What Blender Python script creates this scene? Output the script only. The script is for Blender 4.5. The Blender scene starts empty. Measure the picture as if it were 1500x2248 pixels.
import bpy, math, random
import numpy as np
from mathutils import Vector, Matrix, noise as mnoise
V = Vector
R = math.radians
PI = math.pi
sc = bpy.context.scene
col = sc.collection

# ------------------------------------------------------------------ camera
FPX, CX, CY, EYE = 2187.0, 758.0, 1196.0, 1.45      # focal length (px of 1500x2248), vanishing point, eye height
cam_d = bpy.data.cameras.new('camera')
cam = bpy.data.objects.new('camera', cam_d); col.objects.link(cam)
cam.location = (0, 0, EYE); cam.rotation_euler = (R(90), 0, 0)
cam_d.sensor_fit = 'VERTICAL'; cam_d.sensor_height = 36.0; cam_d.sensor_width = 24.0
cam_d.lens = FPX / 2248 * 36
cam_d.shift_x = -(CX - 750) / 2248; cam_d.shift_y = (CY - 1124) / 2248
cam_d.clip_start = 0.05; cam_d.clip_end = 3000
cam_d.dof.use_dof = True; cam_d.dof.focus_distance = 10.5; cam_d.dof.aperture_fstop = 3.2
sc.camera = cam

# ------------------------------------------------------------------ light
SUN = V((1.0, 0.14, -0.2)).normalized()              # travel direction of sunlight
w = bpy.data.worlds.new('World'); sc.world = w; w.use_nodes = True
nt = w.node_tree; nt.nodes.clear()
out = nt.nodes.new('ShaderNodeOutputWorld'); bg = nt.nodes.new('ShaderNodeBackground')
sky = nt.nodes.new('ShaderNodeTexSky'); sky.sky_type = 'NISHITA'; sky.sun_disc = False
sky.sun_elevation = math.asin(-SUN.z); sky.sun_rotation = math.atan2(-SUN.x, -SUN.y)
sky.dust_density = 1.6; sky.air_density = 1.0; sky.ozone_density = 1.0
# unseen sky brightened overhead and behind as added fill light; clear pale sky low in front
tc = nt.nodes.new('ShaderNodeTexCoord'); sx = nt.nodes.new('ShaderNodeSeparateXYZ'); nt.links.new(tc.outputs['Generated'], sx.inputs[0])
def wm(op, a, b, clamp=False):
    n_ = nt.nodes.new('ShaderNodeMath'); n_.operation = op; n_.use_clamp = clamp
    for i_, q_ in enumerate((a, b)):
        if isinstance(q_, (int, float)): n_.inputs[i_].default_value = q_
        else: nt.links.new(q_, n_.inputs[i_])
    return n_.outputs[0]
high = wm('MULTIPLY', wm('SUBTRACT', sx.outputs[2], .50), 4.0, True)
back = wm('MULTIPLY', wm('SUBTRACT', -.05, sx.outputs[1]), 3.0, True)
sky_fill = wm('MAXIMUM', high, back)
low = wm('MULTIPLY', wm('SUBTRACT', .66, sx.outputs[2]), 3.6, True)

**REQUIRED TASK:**
Copy out the whole listing, exactly as written.

**SOLUTION TO THIS EXERCISE:**
What Blender Python script creates this scene? Output the script only. The script is for Blender 4.5. The Blender scene starts empty. Measure the picture as if it were 1500x2248 pixels.
import bpy, math, random
import numpy as np
from mathutils import Vector, Matrix, noise as mnoise
V = Vector
R = math.radians
PI = math.pi
sc = bpy.context.scene
col = sc.collection

# ------------------------------------------------------------------ camera
FPX, CX, CY, EYE = 2187.0, 758.0, 1196.0, 1.45      # focal length (px of 1500x2248), vanishing point, eye height
cam_d = bpy.data.cameras.new('camera')
cam = bpy.data.objects.new('camera', cam_d); col.objects.link(cam)
cam.location = (0, 0, EYE); cam.rotation_euler = (R(90), 0, 0)
cam_d.sensor_fit = 'VERTICAL'; cam_d.sensor_height = 36.0; cam_d.sensor_width = 24.0
cam_d.lens = FPX / 2248 * 36
cam_d.shift_x = -(CX - 750) / 2248; cam_d.shift_y = (CY - 1124) / 2248
cam_d.clip_start = 0.05; cam_d.clip_end = 3000
cam_d.dof.use_dof = True; cam_d.dof.focus_distance = 10.5; cam_d.dof.aperture_fstop = 3.2
sc.camera = cam

# ------------------------------------------------------------------ light
SUN = V((1.0, 0.14, -0.2)).normalized()              # travel direction of sunlight
w = bpy.data.worlds.new('World'); sc.world = w; w.use_nodes = True
nt = w.node_tree; nt.nodes.clear()
out = nt.nodes.new('ShaderNodeOutputWorld'); bg = nt.nodes.new('ShaderNodeBackground')
sky = nt.nodes.new('ShaderNodeTexSky'); sky.sky_type = 'NISHITA'; sky.sun_disc = False
sky.sun_elevation = math.asin(-SUN.z); sky.sun_rotation = math.atan2(-SUN.x, -SUN.y)
sky.dust_density = 1.6; sky.air_density = 1.0; sky.ozone_density = 1.0
# unseen sky brightened overhead and behind as added fill light; clear pale sky low in front
tc = nt.nodes.new('ShaderNodeTexCoord'); sx = nt.nodes.new('ShaderNodeSeparateXYZ'); nt.links.new(tc.outputs['Generated'], sx.inputs[0])
def wm(op, a, b, clamp=False):
    n_ = nt.nodes.new('ShaderNodeMath'); n_.operation = op; n_.use_clamp = clamp
    for i_, q_ in enumerate((a, b)):
        if isinstance(q_, (int, float)): n_.inputs[i_].default_value = q_
        else: nt.links.new(q_, n_.inputs[i_])
    return n_.outputs[0]
high = wm('MULTIPLY', wm('SUBTRACT', sx.outputs[2], .50), 4.0, True)
back = wm('MULTIPLY', wm('SUBTRACT', -.05, sx.outputs[1]), 3.0, True)
sky_fill = wm('MAXIMUM', high, back)
low = wm('MULTIPLY', wm('SUBTRACT', .66, sx.outputs[2]), 3.6, True)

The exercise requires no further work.